Wow!! Tonight really emphasized why I need to take some time and just straighten out my wiring situation in my computer room. I have had so much other real life drama I cannot even discuss I have taken a patch and get to it later mentality since the other issues are far more serious but I need to get this straight soon! I have also been on vacation so I relaxed and indulged in some other hobbies as well such as sight seeing and Scuba diving.
Okay what happened? Here’s the long and long of the story!
I have been testing out my new web server installing the base OS packages and performing updates. Until now I have been letting this new system I built running Fedora 6 run into whatever issues it can before I started installing and configuring my web applications.
Well last night before going to bed I decided to start with my web applications and installed Movabletype 3.33 on this FC6 system. I got everything up and configured up until I needed to configure my first blog and went to bed.
Today I explored the Sixapart Movabletype forums, manuals notes to see if I wanted to go to dynamic pages or PHP since a few of my other applications are PHP and I decide to stick with static pages for a few reasons.

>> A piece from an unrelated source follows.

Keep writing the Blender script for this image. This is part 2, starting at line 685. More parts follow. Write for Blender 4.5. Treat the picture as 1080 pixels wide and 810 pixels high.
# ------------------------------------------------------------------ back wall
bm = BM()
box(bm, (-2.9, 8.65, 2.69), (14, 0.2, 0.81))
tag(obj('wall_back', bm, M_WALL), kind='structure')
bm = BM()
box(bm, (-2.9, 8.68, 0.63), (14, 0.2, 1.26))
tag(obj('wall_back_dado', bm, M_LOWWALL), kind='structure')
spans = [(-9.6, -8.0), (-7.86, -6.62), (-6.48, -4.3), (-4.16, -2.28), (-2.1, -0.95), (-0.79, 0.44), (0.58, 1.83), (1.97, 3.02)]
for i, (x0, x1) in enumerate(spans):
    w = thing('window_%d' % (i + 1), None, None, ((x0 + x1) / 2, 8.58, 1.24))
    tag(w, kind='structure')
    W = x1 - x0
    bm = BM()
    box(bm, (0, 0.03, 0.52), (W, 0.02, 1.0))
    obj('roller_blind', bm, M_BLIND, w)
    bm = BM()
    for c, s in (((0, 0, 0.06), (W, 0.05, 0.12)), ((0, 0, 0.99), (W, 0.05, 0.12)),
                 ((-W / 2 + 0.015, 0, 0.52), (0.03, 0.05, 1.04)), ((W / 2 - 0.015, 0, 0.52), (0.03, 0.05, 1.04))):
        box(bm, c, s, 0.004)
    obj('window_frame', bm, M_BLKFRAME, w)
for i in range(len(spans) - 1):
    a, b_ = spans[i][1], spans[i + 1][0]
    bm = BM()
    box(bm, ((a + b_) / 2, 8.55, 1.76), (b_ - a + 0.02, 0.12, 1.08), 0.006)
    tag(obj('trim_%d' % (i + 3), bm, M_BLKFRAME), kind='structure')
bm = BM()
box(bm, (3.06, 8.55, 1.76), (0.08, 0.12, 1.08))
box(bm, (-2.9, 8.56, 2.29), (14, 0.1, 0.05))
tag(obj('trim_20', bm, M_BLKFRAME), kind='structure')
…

I then started the process after watching some basketball and football games to start configuring my first blog and importing the data from my existing blogs over but first I wanted to test some functions. I ran into the typical permissions issues on plugins and directories. I then tried testing Stylecatcher and after running into more permission issues determined it couldn’t get out of my router on port 80.
I decided to fix this by opening up port 80 briefly on my router that is on the same network as my current web server briefly knowing the potential issues with two systems pointing to port 80 on the same router. Well Stylecatcher worked nicely and of course my current web server stated toggling with my web server I’m testing and this made my Web pages act little nuts for about 5 minutes until I discontinued pointing to the new web server with the router.
I guess I could have made Apache look for this system on another port other than 80 but I had a better idea that I wanted to do for other reasons. My other idea was to put another NIC in this system so it would connect to both my networks for data transfer and redundancy reasons. This way it would point to my other static ip.address and I could test at will and have minimal changes to make it my main web server when switching back to my other network.
I put in the additional NIC which wasn’t an issue. I took the system out of the rack put the card in plugged everything back in plus I also plugged in the new NIC to my other network and this is where the weirdness started!
I had it pick up an ip.address via DHCP just to prove it was working and connecting to the correct network. This seemed to work ok but I should have noticed the ip.address it picked up. I then set the ip.adress statically and then rebooted and walked away for a minute.
When I came back after the reboot I checked in /etc/sysconfig/devices/ and there was a device called “ifcfg-eth0.bak. I looked in “system-config-network” and it was listed there as well as “eth0.bak” along with “eth0” & “peth0”. “peth0” turned out to have the settings of my original NIC along with “eth0.bak” with “eth0” having the DHCP settings of the new NIC.
Well I tried to change “eth0” back to the original settings and that didn’t work. Then a new interface named “peth0.bak” appeared. I cannot remember all of the various different combinations of generated NIC names that I tried and were automatically generated but there were quite a few!
I then decide to look at my other multi-homed Linux system that is running Fedora5 and search in Google and other search engines for what some of the variables were in the/etc/sysconfig/devices/ files. I found I had to switch “PEERDNS=yes” to “PEERDNS=no” and fix my “resolv.conf” to the proper DNS nameservers for my ISP.
I switched the new NIC back to DHCP after all of this to prove it was connecting to the correct network. I checked the systems and they resolved the other systems in my network off both interfaces properly. I then checked the DHCP ip.adress assigned to my new NIC and it had a WAN ip.adress!!
The only way this could happen is if it was connecting straight to my WAN which I found out it did! I have my WAN come into a switch and then I have two routers connected to that switch and give both routers my static WAN ip.addresses and then each router has its own set of LAN addresses.
What happened during one of my testing periods when I was switching my LANs’ over to Gigabit was somehow both routers went to a Gigabit switch on the respective networks shared with multi-homed systems. All my systems have static ip.addresses so this issue never showed before!
I had to go through my spaghetti of LAN cables and make sure that from my ISP’s modem it comes to my 10/100mb switch, to my 4 port routers and then they uplink to the 1gb hubs and then to the correct systems!
This just shows what could happen when you test and don’t put things back. This has had to been like this for a few months. Now my network speed should be better for the WAN & LAN. Plus it heightens the awareness that I need to put into action my game plan with my patch panels and wire harnesses that I have already purchased to get things in order!